L’apertura al pubblico di tre importanti poli culturali del territorio della Valle Camonica, una delle vallate alpine più ricche di storia e di palinsesti antropici millenari inscritti sui fianchi delle sue montagne – incluso il ben noto Parco nazionale delle incisioni rupestri di Naquane, riconosciuto dall’UNESCO nel 1979 “Patrimonio mondiale dell’umanità” (sito n. 94 “Arte Rupestre della Valle Camonica”, primo sito italiano iscritto) – è garantita dalla presenza di 11 lavoratori “esterni” il cui contratto prevede una paga oraria lorda di 6,25 euro l’ora.
Già, avete letto bene: sei-virgola-venticinque, lordi. E si consideri che in occasione dell’ultimo rinnovo dell’appalto di gestione del Parco, a fine 2022, i lavoratori si sono visti sottoporre un contratto peggiorativo rispetto a quello precedente da parte della cooperativa che si era aggiudicata il bando regionale. Ovvero una proposta iniziale fissata a 5,37 euro lordi all’ora, i quali poi, dopo parecchie proteste dei lavoratori, sono stati aumentati (!) ai suddetti 6,25 euro l’ora. Il tutto, nella provincia della “Capitale Italiana della Cultura” 2023, insieme a Bergamo.
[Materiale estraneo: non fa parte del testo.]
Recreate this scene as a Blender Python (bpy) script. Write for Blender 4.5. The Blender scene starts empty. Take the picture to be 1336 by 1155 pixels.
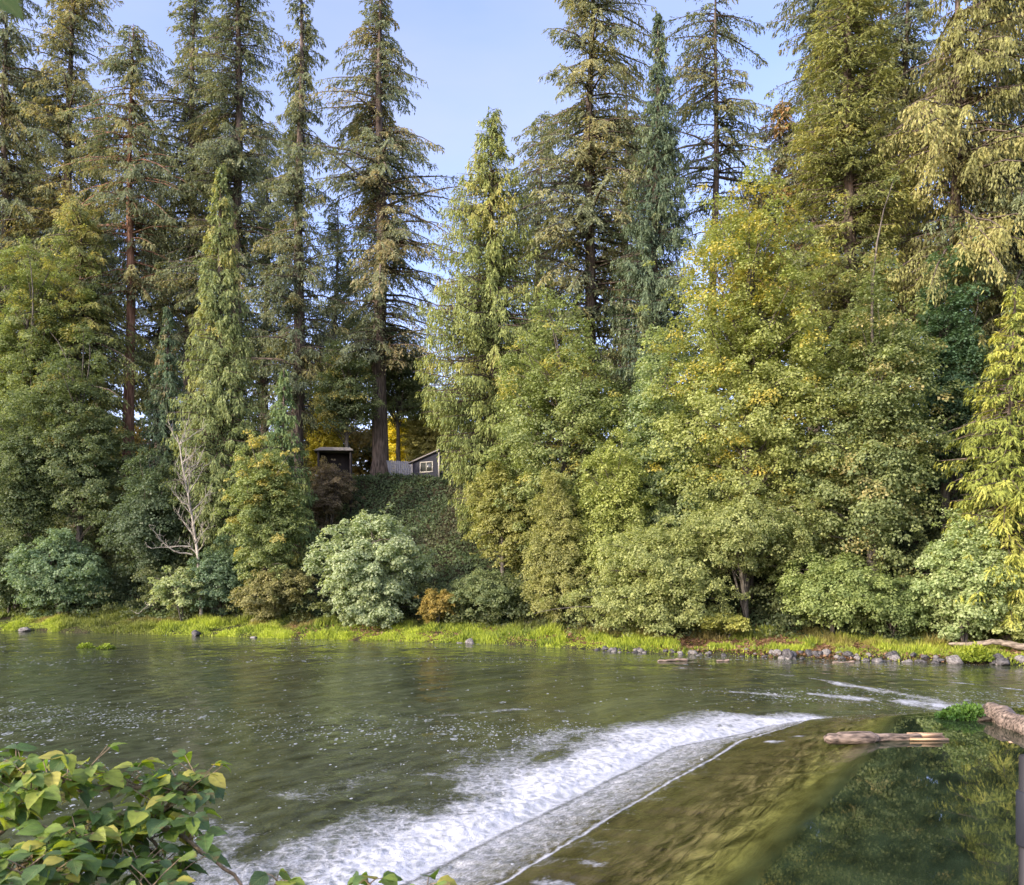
import bpy, math, time
import numpy as np
from mathutils import Vector
T0 = time.time()
C = bpy.context.scene
COL = C.collection
PI = math.pi

# ------------------------------------------------------------------ camera model (level camera with lens shift)
F, CX, HY, HC = 1100.0, 668.0, 728.0, 6.0        # focal length in photo px, centre column, horizon row, eye height
def at(px, py, Y):
    return np.array([(px - CX) / F * Y, Y, HC - (py - HY) / F * Y])

# ------------------------------------------------------------------ noise
def _hash(ix, iy, iz, seed):
    h = (ix * 374761393 + iy * 668265263 + iz * 2147483647 + seed * 1274126177) & 0xFFFFFFFF
    h = ((h ^ (h >> 13)) * 1274126177) & 0xFFFFFFFF
    h = ((h ^ (h >> 16)) * 2246822519) & 0xFFFFFFFF
    return ((h ^ (h >> 15)) & 0xFFFF) / 65535.0
def vn(x, y, z=0.0, seed=0):
    x, y, z = np.broadcast_arrays(np.asarray(x, float), np.asarray(y, float), np.asarray(z, float))
    ix, iy, iz = (np.floor(a).astype(np.int64) for a in (x, y, z))
    fx, fy, fz = x - ix, y - iy, z - iz
    fx, fy, fz = (a * a * (3 - 2 * a) for a in (fx, fy, fz))
    r = 0
    for dz in (0, 1):
        wz = fz if dz else 1 - fz
        if not np.any(wz): continue
        for dy in (0, 1):
            wy = fy if dy else 1 - fy
            for dx in (0, 1):
                wx = fx if dx else 1 - fx
                r = r + wx * wy * wz * _hash(ix + dx, iy + dy, iz + dz, seed)
    return r
def fbm(x, y, z=0.0, seed=0, o=3):
    r, a, s = 0, 1.0, 0.0
    for k in range(o):
        r = r + a * vn(np.asarray(x) * 2 ** k, np.asarray(y) * 2 ** k, np.asarray(z) * 2 ** k, seed + k * 17)
        s += a; a *= 0.5
    return r / s
def nrm(v):
    return v / np.maximum(np.linalg.norm(v, axis=-1, keepdims=True), 1e-9)
def sstep(a, b, x):
    t = np.clip((x - a) / (b - a), 0, 1)
    return t * t * (3 - 2 * t)

# ------------------------------------------------------------------ mesh helpers
def mesh(name, V, Q, mat, parent=None, col=None, smooth=False, T=None, attrs=None):
    V = np.asarray(V, np.float32).reshape(-1, 3)
    Q = np.asarray(Q, np.int32).reshape(-1, 4) if Q is not None else np.zeros((0, 4), np.int32)
    T = np.asarray(T, np.int32).reshape(-1, 3) if T is not None else np.zeros((0, 3), np.int32)
    me = bpy.data.meshes.new(name)
    me.vertices.add(len(V)); me.vertices.foreach_set('co', V.ravel())
    li = np.concatenate([Q.ravel(), T.ravel()]).astype(np.int32)
    me.loops.add(len(li)); me.loops.foreach_set('vertex_index', li)
    n = len(Q) + len(T)
    st = np.concatenate([np.arange(len(Q)) * 4, len(Q) * 4 + np.arange(len(T)) * 3]).astype(np.int32)
    me.polygons.add(n); me.polygons.foreach_set('loop_start', st)
    me.update(calc_edges=True)
    if smooth: me.polygons.foreach_set('use_smooth', np.ones(n, bool))
    if col is not None:
        a = me.color_attributes.new('Col', 'FLOAT_COLOR', 'POINT')
        c = np.ones((len(V), 4), np.float32); c[:, :3] = col
        a.data.foreach_set('color', c.ravel())
    for k, v in (attrs or {}).items():
        v = np.asarray(v, np.float32)
        if v.ndim == 1:
            a = me.attributes.new(k, 'FLOAT', 'POINT'); a.data.foreach_set('value', v)
        else:
            a = me.attributes.new(k, 'FLOAT_VECTOR', 'POINT'); a.data.foreach_set('vector', v.ravel())
    me.materials.append(mat)
    o = bpy.data.objects.new(name, me); COL.objects.link(o)
    if parent is not None: o.parent = parent
    return o
def tag(o, label, cat, group=None):
    o['label'] = label; o['category'] = cat
    if group: o['group'] = group
    return o
def thing(name, label, cat, loc, group=None, rz=0.0):
    o = bpy.data.objects.new(name, None); COL.objects.link(o)
    o.location = [float(v) for v in loc]; o.rotation_euler = (0, 0, rz); o.empty_display_size = 0.2
    return tag(o, label, cat, group)
def kind(o, k):
    o['kind'] = k; return o
def tubes(P, R, k=5):
    """P (B,S,3) polylines, R (B,S) radii -> verts, quads (open tubes, tips closed by zero radius)"""
    P = np.asarray(P, float); R = np.asarray(R, float)
    if P.ndim == 2: P = P[None]; R = R[None]
    B, S, _ = P.shape
    Tn = nrm(np.gradient(P, axis=1))
    ref = np.where(np.abs(Tn[..., 2:3]) > 0.8, np.array([1.0, 0, 0]), np.array([0, 0, 1.0]))
    A = nrm(np.cross(Tn, ref)); Bn = np.cross(Tn, A)
    th = np.arange(k) / k * 2 * PI
    V = P[:, :, None, :] + R[:, :, None, None] * (A[:, :, None, :] * np.cos(th)[None, None, :, None] + Bn[:, :, None, :] * np.sin(th)[None, None, :, None])
    idx = np.arange(B * S * k).reshape(B, S, k)
    a = idx[:, :-1, :]; b = idx[:, 1:, :]
    Q = np.stack([a, np.roll(a, -1, 2), np.roll(b, -1, 2), b], -1).reshape(-1, 4)
    return V.reshape(-1, 3), Q
def join(parts):
    Vs, Qs, n = [], [], 0
    for V, Q in parts:
        Vs.append(V); Qs.append(np.asarray(Q) + n); n += len(V)
    return np.concatenate(Vs), np.concatenate(Qs)
def kites(P, D, N, l, w, fold=0.12, mid=0.42):
    """leaf faces: base P, axis D, normal N, length, width"""
    D = nrm(D); S = nrm(np.cross(D, N)); N = np.cross(S, D)
    l = np.broadcast_to(np.asarray(l, float), (len(P),))[:, None]; w = np.broadcast_to(np.asarray(w, float), (len(P),))[:, None]
    m = P + D * l * mid
    V = np.stack([P - N * 0, m + S * w * 0.5 + N * w * fold, P + D * l, m - S * w * 0.5 + N * w * fold], 1)
    return V.reshape(-1, 3), np.arange(len(P) * 4).reshape(-1, 4)
def boxm(x0, x1, y0, y1, z0, z1):
    V = np.array([[x, y, z] for z in (z0, z1) for y in (y0, y1) for x in (x0, x1)], float)
    Q = np.array([[0, 2, 3, 1], [4, 5, 7, 6], [0, 1, 5, 4], [2, 6, 7, 3], [0, 4, 6, 2], [1, 3, 7, 5]])
    return V, Q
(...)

Fate voi!

Si dice di voler difendere, promuovere, sviluppare la cultura, e poi la si mantiene forzatamente in una condizione di totale volubilità, deprivandola delle sue fondamentali valenze e per ciò mantenendola ai margini dell’azione e dell’interesse istituzionali, come fosse qualcosa di fastidioso e irritante e nel diffuso disinteresse al riguardo dell’opinione pubblica (della quale la politica è sempre espressione compiuta, d’altra parte).
Nel frattempo, l’articolo 9 della Costituzione Italiana continua a sostenere che «La Repubblica promuove lo sviluppo della cultura». Be’, a quanto sembra è una “promozione” scaduta da un sacco di tempo. Ecco.